Glad did I live and gladly die,
And I laid me down with a will.
This be the verse you grave for me:
Here he lies where he longed to be;
Home is the sailor, home from sea,
And the hunter home from the hill.
The epigraph was translated into Samoan and sung as a song of grief.
Stevenson was a celebrity of his time and admired by many authors, including Rudyard Kipling, Sir Arthur Conan Doyle, J.M. Barrie and Ernest Hemingway. G. K. Chesterton, the creator of the fictional priest-detective Father Brown, declared that Stevenson “seemed to pick the right word up on the point of his pen, like a man playing spillikins.” Spillikins is another name for the game Pick-up Sticks. Unfortunately, as time passed, a lot of Stevenson’s work was forgotten, with only Treasure Island and Strange Case of Dr Jekyll and Mr Hyde remaining popular. He was excluded from the first seven editions of The Norton Anthology of English Literature until his name was resurrected in 2006.
Since its publication, Treasure Island has been labelled a children’s book, yet American film critic Roger Ebert wrote in 1996, “I was talking to a friend the other day who said he’d never met a child who liked reading Robert Louis Stevenson’s Treasure Island. Neither have I … But I did read the books later, when I was no longer a kid, and I enjoyed them enormously …The fact is, Stevenson is a splendid writer of stories for adults, and he should be put on the same shelf with Joseph Conrad and Jack London instead of in between Winnie the Pooh and Peter Pan.” After reevaluating Stevenson’s work in the late 20th century as adult literature, critics declared his writing superb, ranking him the 26th-most-translated author in the world, coming just below Charles Dickens in 25th place.

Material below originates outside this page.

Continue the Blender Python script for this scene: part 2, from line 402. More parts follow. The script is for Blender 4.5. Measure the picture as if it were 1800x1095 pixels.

Robert Louis Stevenson is commemorated across the world for his contribution to literature and his insight into Samoan politics. The Writers’ Museum in Edinburgh devotes an entire room to the author, which is filled with some of his possessions. Other memorabilia is located at Stevenson House in California and the Robert Louis Stevenson Museum, located in his former home in Samoa.
In 2013, the Scottish crime writer Ian Rankin unveiled a statue of Stevenson as a child with his dog outside Colinton Parish Church. There is also a bronze relief memorial to Stevenson in St Giles’ cathedral. Another statue is located in Portsmouth Square in San Francisco, and six US schools bear his name. To mark the 100th anniversary of Stevenson’s death in 1994, the Royal Bank of Scotland issued a series of commemorative £1 notes.
Robert Louis Stevenson is no longer forgotten, at least in name, and his books are widely read across the globe. Yet, as is the case with many well-known names, Stevenson’s life proves just as interesting as his stories. He touched many lives in his relatively short life and achieved more than the average person despite his many illnesses. For that, he should receive as many accolades as his written work.